======== Data excerpts ========

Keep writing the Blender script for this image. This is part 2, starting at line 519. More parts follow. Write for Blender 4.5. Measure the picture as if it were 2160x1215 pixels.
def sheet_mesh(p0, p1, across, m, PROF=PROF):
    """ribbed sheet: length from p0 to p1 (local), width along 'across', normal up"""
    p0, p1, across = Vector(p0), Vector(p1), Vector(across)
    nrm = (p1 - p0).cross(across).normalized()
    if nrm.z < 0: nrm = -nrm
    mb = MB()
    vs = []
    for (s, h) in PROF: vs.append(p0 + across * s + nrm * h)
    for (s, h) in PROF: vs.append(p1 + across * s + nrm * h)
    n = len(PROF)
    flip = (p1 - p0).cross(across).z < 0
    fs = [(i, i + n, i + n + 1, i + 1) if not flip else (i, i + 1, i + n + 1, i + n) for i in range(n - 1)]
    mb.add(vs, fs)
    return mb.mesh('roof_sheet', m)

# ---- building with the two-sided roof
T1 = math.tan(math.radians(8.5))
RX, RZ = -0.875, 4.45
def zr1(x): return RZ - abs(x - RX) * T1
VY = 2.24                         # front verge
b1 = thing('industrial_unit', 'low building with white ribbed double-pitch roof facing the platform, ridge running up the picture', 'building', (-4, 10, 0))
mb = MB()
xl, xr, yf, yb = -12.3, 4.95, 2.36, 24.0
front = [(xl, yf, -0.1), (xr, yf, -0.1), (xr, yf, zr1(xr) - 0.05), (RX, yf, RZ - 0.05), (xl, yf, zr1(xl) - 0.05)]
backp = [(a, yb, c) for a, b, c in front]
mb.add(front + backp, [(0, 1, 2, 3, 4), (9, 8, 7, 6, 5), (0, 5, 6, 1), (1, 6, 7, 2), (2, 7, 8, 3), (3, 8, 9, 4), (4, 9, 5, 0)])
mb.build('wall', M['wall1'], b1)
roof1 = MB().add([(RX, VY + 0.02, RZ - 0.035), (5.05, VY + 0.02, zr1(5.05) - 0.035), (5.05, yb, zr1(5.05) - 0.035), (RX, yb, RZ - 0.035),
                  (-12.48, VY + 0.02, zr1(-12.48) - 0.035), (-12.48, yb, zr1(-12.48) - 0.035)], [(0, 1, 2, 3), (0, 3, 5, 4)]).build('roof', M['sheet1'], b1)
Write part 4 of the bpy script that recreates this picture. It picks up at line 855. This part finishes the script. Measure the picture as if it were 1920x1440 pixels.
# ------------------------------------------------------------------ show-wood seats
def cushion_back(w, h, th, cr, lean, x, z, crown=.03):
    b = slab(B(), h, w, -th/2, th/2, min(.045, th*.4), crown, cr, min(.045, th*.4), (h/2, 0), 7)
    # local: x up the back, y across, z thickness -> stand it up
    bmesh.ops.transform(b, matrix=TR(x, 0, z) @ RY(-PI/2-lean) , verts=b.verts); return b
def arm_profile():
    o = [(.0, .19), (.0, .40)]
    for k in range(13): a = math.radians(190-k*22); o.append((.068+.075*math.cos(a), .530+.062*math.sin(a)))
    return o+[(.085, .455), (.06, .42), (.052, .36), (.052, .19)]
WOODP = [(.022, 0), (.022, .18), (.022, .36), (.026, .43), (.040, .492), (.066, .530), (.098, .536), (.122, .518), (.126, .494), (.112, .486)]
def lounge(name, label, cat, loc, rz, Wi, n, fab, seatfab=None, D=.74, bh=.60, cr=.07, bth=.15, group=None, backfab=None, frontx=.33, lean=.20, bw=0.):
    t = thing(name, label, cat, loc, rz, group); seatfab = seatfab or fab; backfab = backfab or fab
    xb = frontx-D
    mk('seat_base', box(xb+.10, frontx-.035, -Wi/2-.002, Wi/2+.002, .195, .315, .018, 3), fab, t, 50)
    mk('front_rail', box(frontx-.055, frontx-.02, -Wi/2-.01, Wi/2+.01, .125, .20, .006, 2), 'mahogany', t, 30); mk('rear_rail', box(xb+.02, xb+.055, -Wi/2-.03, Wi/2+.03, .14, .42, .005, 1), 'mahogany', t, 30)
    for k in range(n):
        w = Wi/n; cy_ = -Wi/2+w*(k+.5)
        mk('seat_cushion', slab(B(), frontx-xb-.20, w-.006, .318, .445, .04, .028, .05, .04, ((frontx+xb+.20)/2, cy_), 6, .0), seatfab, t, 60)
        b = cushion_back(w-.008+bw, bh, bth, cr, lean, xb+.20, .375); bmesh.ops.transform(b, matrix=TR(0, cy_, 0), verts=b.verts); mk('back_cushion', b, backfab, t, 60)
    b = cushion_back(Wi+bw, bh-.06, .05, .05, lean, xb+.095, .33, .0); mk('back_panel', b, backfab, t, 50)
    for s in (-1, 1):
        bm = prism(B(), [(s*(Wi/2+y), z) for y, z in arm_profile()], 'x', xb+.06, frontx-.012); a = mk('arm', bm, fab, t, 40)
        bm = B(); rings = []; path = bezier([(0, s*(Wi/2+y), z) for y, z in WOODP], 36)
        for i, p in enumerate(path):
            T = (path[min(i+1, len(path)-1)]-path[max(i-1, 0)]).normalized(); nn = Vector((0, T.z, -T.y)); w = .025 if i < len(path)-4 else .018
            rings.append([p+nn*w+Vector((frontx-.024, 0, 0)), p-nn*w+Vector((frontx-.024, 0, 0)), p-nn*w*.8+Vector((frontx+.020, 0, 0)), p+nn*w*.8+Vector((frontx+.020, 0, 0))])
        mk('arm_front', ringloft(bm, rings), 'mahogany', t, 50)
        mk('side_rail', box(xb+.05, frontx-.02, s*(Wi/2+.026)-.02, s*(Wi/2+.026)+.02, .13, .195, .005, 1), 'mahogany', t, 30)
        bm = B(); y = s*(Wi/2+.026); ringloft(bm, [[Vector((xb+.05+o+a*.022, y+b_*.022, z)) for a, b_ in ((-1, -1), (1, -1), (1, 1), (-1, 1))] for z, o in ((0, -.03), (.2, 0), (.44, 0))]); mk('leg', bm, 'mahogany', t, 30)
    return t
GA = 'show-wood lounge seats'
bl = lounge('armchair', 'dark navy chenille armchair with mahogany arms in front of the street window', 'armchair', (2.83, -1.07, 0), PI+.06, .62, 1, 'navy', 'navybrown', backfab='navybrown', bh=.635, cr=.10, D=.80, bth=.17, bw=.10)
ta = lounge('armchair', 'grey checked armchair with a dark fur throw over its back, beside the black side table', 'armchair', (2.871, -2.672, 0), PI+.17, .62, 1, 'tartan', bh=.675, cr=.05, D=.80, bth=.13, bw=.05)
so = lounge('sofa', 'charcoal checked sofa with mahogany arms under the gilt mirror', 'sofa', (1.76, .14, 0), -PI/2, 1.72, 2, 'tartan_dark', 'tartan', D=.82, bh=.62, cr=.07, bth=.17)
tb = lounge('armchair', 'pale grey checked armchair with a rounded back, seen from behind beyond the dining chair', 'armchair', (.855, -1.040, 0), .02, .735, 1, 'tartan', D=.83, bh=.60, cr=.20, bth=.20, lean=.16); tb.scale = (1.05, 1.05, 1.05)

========

*The task*
Your output must be the lines of the material above, from the first through the line that contains "return mb.mesh('roof_sheet', m)", copied exactly. Include both endpoints and nothing else.

*Task response*
Keep writing the Blender script for this image. This is part 2, starting at line 519. More parts follow. Write for Blender 4.5. Measure the picture as if it were 2160x1215 pixels.
def sheet_mesh(p0, p1, across, m, PROF=PROF):
    """ribbed sheet: length from p0 to p1 (local), width along 'across', normal up"""
    p0, p1, across = Vector(p0), Vector(p1), Vector(across)
    nrm = (p1 - p0).cross(across).normalized()
    if nrm.z < 0: nrm = -nrm
    mb = MB()
    vs = []
    for (s, h) in PROF: vs.append(p0 + across * s + nrm * h)
    for (s, h) in PROF: vs.append(p1 + across * s + nrm * h)
    n = len(PROF)
    flip = (p1 - p0).cross(across).z < 0
    fs = [(i, i + n, i + n + 1, i + 1) if not flip else (i, i + 1, i + n + 1, i + n) for i in range(n - 1)]
    mb.add(vs, fs)
    return mb.mesh('roof_sheet', m)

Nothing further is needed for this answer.